On September 11 or more commonly known today as 9/11, terrorists from Al-Queda, led by Osama bin Laden, flew two planes into America’s Twin tower buildings killing around 3,000 Americans. But justice awaited bin-Laden, and on May 1, 2011, US Navy Seals executed him at his hideout at Abbottabad, Khyber Pakhtunkhwa in Pakistan. Bin-Laden’s execution, even without trial, was widely acclaimed and rightly so. Sadly weaker nations executing war criminals as in the case of Sri Lanka’s execution of LTTE leader Veluppillai Prabakaran was condemned.  

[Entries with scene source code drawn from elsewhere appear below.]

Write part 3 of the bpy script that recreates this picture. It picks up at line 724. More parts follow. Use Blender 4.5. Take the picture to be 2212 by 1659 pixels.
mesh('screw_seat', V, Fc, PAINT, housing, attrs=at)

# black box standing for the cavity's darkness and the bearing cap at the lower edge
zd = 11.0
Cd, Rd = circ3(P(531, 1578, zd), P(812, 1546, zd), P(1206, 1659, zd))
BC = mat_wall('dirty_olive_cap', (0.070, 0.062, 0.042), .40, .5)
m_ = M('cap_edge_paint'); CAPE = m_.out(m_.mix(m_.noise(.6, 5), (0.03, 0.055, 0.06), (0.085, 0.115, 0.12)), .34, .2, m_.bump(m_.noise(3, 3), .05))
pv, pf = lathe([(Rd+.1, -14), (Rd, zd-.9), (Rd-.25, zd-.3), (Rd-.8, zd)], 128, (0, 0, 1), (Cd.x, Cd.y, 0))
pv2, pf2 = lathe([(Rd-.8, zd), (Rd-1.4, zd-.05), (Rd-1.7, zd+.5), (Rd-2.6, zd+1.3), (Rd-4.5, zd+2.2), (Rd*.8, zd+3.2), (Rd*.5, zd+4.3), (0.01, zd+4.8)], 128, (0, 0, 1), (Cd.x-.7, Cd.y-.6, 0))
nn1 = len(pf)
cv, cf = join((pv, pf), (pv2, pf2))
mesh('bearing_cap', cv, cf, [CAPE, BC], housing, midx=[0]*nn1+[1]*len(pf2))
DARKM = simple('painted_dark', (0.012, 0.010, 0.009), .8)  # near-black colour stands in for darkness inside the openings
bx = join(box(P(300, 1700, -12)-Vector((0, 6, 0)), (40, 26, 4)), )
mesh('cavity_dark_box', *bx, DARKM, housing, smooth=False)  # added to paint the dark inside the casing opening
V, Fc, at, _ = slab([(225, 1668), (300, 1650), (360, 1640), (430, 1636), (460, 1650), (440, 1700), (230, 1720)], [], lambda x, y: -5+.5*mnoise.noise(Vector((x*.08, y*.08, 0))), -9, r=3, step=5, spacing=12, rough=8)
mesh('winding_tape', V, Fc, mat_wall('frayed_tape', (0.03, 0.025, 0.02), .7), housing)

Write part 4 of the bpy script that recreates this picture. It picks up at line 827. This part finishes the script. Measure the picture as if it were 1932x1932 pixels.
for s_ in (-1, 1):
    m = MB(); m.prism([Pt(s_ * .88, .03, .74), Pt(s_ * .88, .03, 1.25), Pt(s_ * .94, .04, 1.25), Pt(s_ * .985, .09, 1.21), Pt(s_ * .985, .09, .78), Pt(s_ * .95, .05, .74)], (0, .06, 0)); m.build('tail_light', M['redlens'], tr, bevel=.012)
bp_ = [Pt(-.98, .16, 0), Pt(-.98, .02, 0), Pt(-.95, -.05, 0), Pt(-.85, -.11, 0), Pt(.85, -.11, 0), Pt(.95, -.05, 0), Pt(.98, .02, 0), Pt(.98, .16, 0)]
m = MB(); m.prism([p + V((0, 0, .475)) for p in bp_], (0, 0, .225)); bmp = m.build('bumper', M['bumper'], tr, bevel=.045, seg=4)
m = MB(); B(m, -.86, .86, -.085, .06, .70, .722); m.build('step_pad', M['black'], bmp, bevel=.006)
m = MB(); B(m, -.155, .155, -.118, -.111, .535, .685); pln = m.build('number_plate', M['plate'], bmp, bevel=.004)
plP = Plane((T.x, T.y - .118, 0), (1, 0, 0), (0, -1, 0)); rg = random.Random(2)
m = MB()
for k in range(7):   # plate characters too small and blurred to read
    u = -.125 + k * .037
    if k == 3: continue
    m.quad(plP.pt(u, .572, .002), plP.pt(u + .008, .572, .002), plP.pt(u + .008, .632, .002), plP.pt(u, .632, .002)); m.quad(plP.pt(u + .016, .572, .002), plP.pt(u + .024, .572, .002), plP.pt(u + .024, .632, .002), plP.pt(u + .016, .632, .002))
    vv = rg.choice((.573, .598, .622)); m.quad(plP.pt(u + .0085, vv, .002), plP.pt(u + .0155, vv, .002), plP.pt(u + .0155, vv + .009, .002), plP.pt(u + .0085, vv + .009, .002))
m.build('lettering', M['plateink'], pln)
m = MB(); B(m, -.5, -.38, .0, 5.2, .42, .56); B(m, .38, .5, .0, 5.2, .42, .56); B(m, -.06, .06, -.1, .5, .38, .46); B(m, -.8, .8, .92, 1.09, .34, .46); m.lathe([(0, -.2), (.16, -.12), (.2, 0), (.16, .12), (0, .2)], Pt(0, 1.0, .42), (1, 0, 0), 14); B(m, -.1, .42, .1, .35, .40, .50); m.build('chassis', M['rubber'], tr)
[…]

What is even more sad, however, is the double standards powerful nations display regarding savagery and terrorism. For instance Britain’s former Premier Winston Churchill was decorated with a knighthood for his services to Britain. But John McDonnell, deputy leader of Britain’s Labour Party labelled Churchill a “criminal.” This followed soon after a Green Party member of the Scottish Parliament Ross Greer described Churchill as a “mass murderer” and a “white supremacist.” The BBC reported on January 26, 2015, Churchill advocated the use of chemical weapons - primarily against Kurds and Afghans.  
“I cannot understand this squeamishness about the use of gas,” he wrote in a memo during his role as minister for war and air in 1919. “I am strongly in favour of using poisoned gas against uncivilised tribes,” he continued.  


Churchill had also been accused of being a racist. In 1937, he told the Palestine Royal Commission: “I do not admit for instance, that a great wrong has been done to the Red Indians of America or the black people of Australia. I do not admit that a wrong has been done to these people by the fact that a stronger race, a higher-grade race, a more worldly wise race to put it that way, has come in and taken their place.”  
In 1943, India, then still a British possession, experienced a disastrous famine in the north-eastern region of Bengal, where at least three million people were believed to have been perished. A very few know about the genocide in Bengal (now Kolkata) and how Churchill engineered it. Bengal had a better than normal harvest. 
The British Army took millions of tons of rice from starving people to ship to the Middle East – where it wasn’t even needed. When the starving people of Bengal asked for food, Churchill said the ‘famine’ was their own fault “for breeding like rabbits”.   


Leo Amery who was the British Secretary of State in India said he “didn’t see much difference between his [Churchill] outlook and Hitler’s”. Churchill refused all of the offers to send aid to Bengal, Canada offered 10,000 tons of rice, the US 100,000, but he just point blankly refused to allow them.   
After his appointment as Secretary of State for the Colonies’ in 1921, in Iraq, Churchill advocated a strategy of bombing any resistance to British rule. The Air Force then indiscriminately bombed civilian areas to subdue the population.  


Churchill’s bombing of Kurdistan and Iraq - then Mesopotamia - was described by bomber Arthur Harris: The Arab and Kurd now know what real bombing means. Within 45 minutes, a full-sized village could be practically wiped out, and a third of its inhabitants killed or injured.  
Yet, Sri Lanka is still being charged at the UN for war crimes... While Winston Churchill has been knighted and the UN has never given thought to the crimes committed under his orders.  
White is might, rules are made by the victors and crimes against humanity fall by the wayside.